Por outro lado, a exigência coercitiva de valores em razão de serviços executados pelo estado na conservação e limpeza de logradouros e bens públicos, em que pese sua indubitável essencialidade, corresponde a um interesse público geral, indeterminado, indivisível das necessidades coletivas. Tal entendimento vai ao encontro da chancela do estimado professor  Eduardo Sabbag, para quem a denominada taxa de limpeza dos logradouros públicos “trata-se de taxa que, de qualquer modo, tem por fato gerador prestação de serviço inespecífico, indivisível, não mensurável ou insuscetível de ser referido a determinado contribuinte, não podendo ser custeado senão por meio do produto da arrecadação dos impostos gerais”.[5]
Feitas tais considerações, sentimo-nos seguros em afirmar que as taxas exigidas exclusivamente pela execução de serviços públicos de coleta, remoção e tratamento ou destinação de lixo ou resíduos provenientes de imóveis são consideradas imanentes de constitucionalidade em decorrência da especificidade e divisibilidade, quer se dizer, por se mostrarem ut singuli. Diferentemente das denominadas “taxas” cobradas em razão de serviços de conservação e limpeza de logradouros e bens públicos que, por se apresentarem dirigidas a uma fruição coletiva, a um aproveitamento por pessoas indetermináveis, distanciam-se do conceito autorizador de exação de tal espécie tributária irradiado pelo texto constitucional.

Referência bibliográfica:
MEIRELLES, Hely Lopes. Direito Administrativo Brasileiro. 33. ed. São Paulo: Malheiros, 2007.
NOGUEIRA, Rui Barbosa. Regime Jurídico das Taxas Municipais. Ed. IBAM, 1982.
SABBAG, Eduardo. Manual de Direito Tributário. 2. ed. São Paulo: Saraiva, 2010.

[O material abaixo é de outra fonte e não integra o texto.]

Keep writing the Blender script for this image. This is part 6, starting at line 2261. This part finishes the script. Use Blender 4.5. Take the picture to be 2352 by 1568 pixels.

Conforme a NBR 6023:2002 da Associação Brasileira de Normas Técnicas (ABNT), o texto científico publicado em periódico eletrônico deve ser citado da seguinte forma:
GREGÓRIO, Adriano Beluci Corrêa Santos. Da Constitucionalidade da Taxa de Coleta de Lixo Domiciliar e Da Inconstitucionalidade da Taxa de Limpeza de Logradouros Públicos.

[1] Conforme anotação do célebre Prof. Ruy Barbosa Nogueira, "serviço específico necessário para a instituição da taxa é o suscetível de utilização individual pelo contribuinte e divisível é o destacável em unidade autônoma, inexistindo possibilidade de confusão com os serviços gerais. Serviço público que não possa ser individualizado também não pode gerar taxas". NOGUEIRA, Rui Barbosa. Regime Jurídico das Taxas Municipais. Ed. IBAM, 1982, páginas 30/31.
[2] É o que nos ilumina a compreensão, o ilustre professor Eduardo Sabbag, para quem “o serviço público, mostrando-se específico, será, necessariamente, divisível, manifestando-se este atributo como corolário daquele”. SABBAG, Eduardo. Manual de Direito Tributário. Editora Saraiva. 2ª ed., p. 413.
[3] MEIRELLES, Hely Lopes. Direito Administrativo Brasileiro. Editora Malheiros. 33ª ed., p. 314.
[4] Súmula Vinculante 19 do STF:
“A taxa cobrada exclusivamente em razão dos serviços públicos de coleta, remoção e tratamento ou destinação de lixo ou resíduos provenientes de imóveis, não viola o artigo 145, II, da Constituição Federal”.
[5] SABBAG, Eduardo. Manual de Direito Tributário. Editora Saraiva. 2ª ed., p. 417.